◆ **Aim of the exercise**: All of the data that follows should be retyped exactly, please, except the pictures.

◆ **Supplied information**:

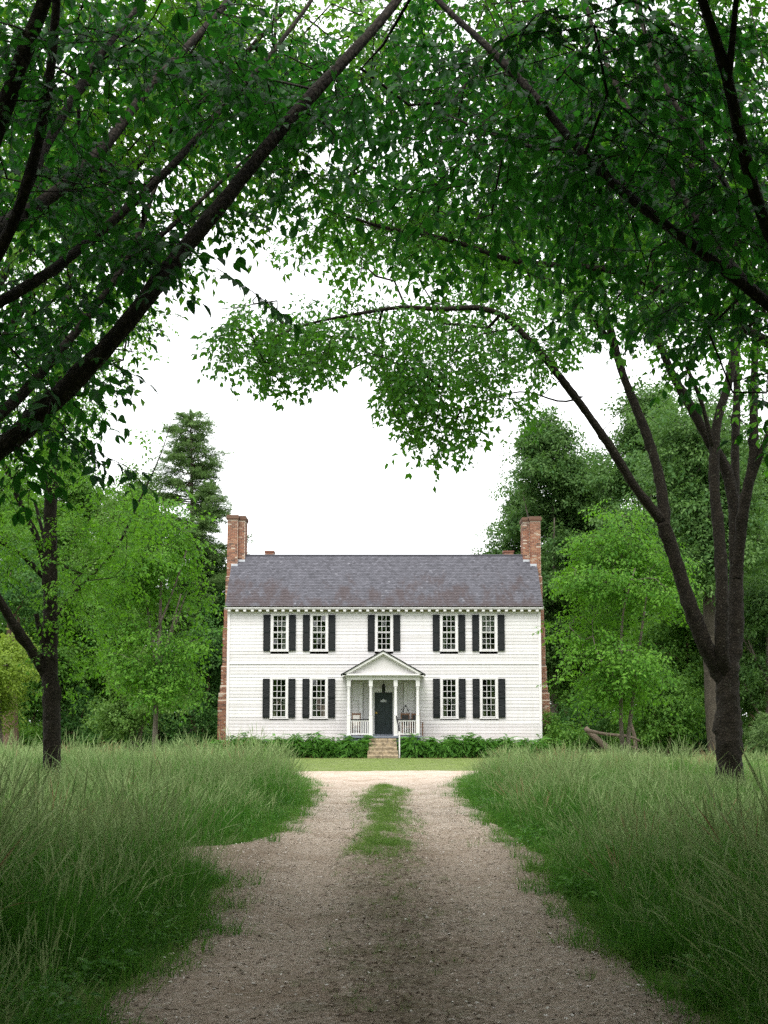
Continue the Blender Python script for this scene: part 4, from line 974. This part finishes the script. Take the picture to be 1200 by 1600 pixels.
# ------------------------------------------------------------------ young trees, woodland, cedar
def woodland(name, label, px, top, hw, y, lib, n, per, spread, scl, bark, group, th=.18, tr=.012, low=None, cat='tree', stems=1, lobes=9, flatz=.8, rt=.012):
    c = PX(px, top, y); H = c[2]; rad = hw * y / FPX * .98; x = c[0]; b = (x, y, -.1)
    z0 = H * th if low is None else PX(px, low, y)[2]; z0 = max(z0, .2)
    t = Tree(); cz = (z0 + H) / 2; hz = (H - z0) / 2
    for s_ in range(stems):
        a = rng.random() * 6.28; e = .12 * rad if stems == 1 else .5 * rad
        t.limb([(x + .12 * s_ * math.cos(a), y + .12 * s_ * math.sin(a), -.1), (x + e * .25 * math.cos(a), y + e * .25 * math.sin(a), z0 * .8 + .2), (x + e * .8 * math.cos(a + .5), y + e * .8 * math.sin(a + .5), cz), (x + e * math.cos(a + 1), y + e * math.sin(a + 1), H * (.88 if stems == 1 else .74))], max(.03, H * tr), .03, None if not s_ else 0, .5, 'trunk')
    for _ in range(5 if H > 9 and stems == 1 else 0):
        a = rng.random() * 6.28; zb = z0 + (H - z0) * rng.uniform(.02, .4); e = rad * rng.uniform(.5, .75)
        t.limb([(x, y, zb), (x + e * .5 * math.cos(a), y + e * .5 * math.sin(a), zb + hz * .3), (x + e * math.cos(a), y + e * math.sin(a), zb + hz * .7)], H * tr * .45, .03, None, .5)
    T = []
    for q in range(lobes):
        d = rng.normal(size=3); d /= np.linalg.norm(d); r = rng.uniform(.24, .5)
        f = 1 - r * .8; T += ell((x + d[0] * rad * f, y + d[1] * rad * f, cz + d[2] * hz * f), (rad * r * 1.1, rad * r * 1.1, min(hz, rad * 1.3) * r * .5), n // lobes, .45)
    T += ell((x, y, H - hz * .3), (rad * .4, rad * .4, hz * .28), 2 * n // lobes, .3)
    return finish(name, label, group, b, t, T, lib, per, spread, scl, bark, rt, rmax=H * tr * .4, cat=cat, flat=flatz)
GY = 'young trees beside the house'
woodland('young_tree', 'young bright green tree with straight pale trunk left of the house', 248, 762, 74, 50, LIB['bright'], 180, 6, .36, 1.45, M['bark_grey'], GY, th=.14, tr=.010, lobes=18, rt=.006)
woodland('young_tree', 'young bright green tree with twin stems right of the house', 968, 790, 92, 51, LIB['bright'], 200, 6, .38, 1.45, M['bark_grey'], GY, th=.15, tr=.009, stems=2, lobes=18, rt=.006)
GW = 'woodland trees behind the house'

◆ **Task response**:
Continue the Blender Python script for this scene: part 4, from line 974. This part finishes the script. Take the picture to be 1200 by 1600 pixels.
# ------------------------------------------------------------------ young trees, woodland, cedar
def woodland(name, label, px, top, hw, y, lib, n, per, spread, scl, bark, group, th=.18, tr=.012, low=None, cat='tree', stems=1, lobes=9, flatz=.8, rt=.012):
    c = PX(px, top, y); H = c[2]; rad = hw * y / FPX * .98; x = c[0]; b = (x, y, -.1)
    z0 = H * th if low is None else PX(px, low, y)[2]; z0 = max(z0, .2)
    t = Tree(); cz = (z0 + H) / 2; hz = (H - z0) / 2
    for s_ in range(stems):
        a = rng.random() * 6.28; e = .12 * rad if stems == 1 else .5 * rad
        t.limb([(x + .12 * s_ * math.cos(a), y + .12 * s_ * math.sin(a), -.1), (x + e * .25 * math.cos(a), y + e * .25 * math.sin(a), z0 * .8 + .2), (x + e * .8 * math.cos(a + .5), y + e * .8 * math.sin(a + .5), cz), (x + e * math.cos(a + 1), y + e * math.sin(a + 1), H * (.88 if stems == 1 else .74))], max(.03, H * tr), .03, None if not s_ else 0, .5, 'trunk')
    for _ in range(5 if H > 9 and stems == 1 else 0):
        a = rng.random() * 6.28; zb = z0 + (H - z0) * rng.uniform(.02, .4); e = rad * rng.uniform(.5, .75)
        t.limb([(x, y, zb), (x + e * .5 * math.cos(a), y + e * .5 * math.sin(a), zb + hz * .3), (x + e * math.cos(a), y + e * math.sin(a), zb + hz * .7)], H * tr * .45, .03, None, .5)
    T = []
    for q in range(lobes):
        d = rng.normal(size=3); d /= np.linalg.norm(d); r = rng.uniform(.24, .5)
        f = 1 - r * .8; T += ell((x + d[0] * rad * f, y + d[1] * rad * f, cz + d[2] * hz * f), (rad * r * 1.1, rad * r * 1.1, min(hz, rad * 1.3) * r * .5), n // lobes, .45)
    T += ell((x, y, H - hz * .3), (rad * .4, rad * .4, hz * .28), 2 * n // lobes, .3)
    return finish(name, label, group, b, t, T, lib, per, spread, scl, bark, rt, rmax=H * tr * .4, cat=cat, flat=flatz)
GY = 'young trees beside the house'
woodland('young_tree', 'young bright green tree with straight pale trunk left of the house', 248, 762, 74, 50, LIB['bright'], 180, 6, .36, 1.45, M['bark_grey'], GY, th=.14, tr=.010, lobes=18, rt=.006)
woodland('young_tree', 'young bright green tree with twin stems right of the house', 968, 790, 92, 51, LIB['bright'], 200, 6, .38, 1.45, M['bark_grey'], GY, th=.15, tr=.009, stems=2, lobes=18, rt=.006)
GW = 'woodland trees behind the house'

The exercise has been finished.